=== Data section ===

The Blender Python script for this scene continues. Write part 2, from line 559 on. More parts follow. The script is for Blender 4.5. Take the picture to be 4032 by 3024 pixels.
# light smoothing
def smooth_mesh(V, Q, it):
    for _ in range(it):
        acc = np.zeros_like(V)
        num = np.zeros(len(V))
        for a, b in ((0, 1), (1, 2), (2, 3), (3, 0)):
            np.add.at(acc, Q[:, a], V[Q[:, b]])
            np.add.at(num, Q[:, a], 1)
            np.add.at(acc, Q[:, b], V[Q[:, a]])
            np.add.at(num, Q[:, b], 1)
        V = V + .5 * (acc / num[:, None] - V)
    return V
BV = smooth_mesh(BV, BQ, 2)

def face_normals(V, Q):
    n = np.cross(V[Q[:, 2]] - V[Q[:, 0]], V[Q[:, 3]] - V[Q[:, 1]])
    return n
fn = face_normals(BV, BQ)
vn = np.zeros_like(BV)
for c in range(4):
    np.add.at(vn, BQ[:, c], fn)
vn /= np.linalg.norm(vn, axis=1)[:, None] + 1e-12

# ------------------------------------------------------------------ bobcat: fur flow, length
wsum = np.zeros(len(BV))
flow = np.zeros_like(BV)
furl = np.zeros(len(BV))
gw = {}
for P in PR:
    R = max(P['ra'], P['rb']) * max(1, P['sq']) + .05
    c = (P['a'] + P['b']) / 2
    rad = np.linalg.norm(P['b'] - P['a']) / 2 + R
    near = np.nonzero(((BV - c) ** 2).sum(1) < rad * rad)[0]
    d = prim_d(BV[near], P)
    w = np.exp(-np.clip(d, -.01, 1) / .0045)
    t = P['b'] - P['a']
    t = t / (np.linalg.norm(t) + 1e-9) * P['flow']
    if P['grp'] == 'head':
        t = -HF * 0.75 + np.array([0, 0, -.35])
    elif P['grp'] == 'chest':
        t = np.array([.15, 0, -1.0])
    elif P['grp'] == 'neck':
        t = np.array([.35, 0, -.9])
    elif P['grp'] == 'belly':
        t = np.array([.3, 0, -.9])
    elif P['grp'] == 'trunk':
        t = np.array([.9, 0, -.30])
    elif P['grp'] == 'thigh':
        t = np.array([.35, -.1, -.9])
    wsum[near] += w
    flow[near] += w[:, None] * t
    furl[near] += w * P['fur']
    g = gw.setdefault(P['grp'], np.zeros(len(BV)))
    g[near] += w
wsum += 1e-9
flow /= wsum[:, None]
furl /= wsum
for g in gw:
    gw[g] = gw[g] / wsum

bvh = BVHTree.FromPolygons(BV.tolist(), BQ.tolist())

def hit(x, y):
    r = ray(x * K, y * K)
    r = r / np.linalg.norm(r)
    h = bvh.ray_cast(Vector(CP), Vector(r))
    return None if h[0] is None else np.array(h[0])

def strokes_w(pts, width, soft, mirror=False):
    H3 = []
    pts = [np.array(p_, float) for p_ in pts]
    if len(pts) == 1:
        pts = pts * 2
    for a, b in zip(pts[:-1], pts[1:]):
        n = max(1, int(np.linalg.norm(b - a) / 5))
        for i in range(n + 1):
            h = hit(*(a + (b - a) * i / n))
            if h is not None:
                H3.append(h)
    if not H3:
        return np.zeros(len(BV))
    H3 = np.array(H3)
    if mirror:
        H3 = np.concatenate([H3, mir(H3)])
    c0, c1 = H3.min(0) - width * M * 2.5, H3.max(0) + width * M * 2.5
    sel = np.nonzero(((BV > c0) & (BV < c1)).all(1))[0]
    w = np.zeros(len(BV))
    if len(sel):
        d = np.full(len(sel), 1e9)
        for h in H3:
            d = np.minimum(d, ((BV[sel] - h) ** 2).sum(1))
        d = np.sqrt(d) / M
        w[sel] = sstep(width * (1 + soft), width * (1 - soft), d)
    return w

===

(Exercise prompt): What are the exact lines from the beginning of the material through the line containing "BV = smooth_mesh(BV, BQ, 2)"? Write out those lines alone.

(Task answer):
The Blender Python script for this scene continues. Write part 2, from line 559 on. More parts follow. The script is for Blender 4.5. Take the picture to be 4032 by 3024 pixels.
# light smoothing
def smooth_mesh(V, Q, it):
    for _ in range(it):
        acc = np.zeros_like(V)
        num = np.zeros(len(V))
        for a, b in ((0, 1), (1, 2), (2, 3), (3, 0)):
            np.add.at(acc, Q[:, a], V[Q[:, b]])
            np.add.at(num, Q[:, a], 1)
            np.add.at(acc, Q[:, b], V[Q[:, a]])
            np.add.at(num, Q[:, b], 1)
        V = V + .5 * (acc / num[:, None] - V)
    return V
BV = smooth_mesh(BV, BQ, 2)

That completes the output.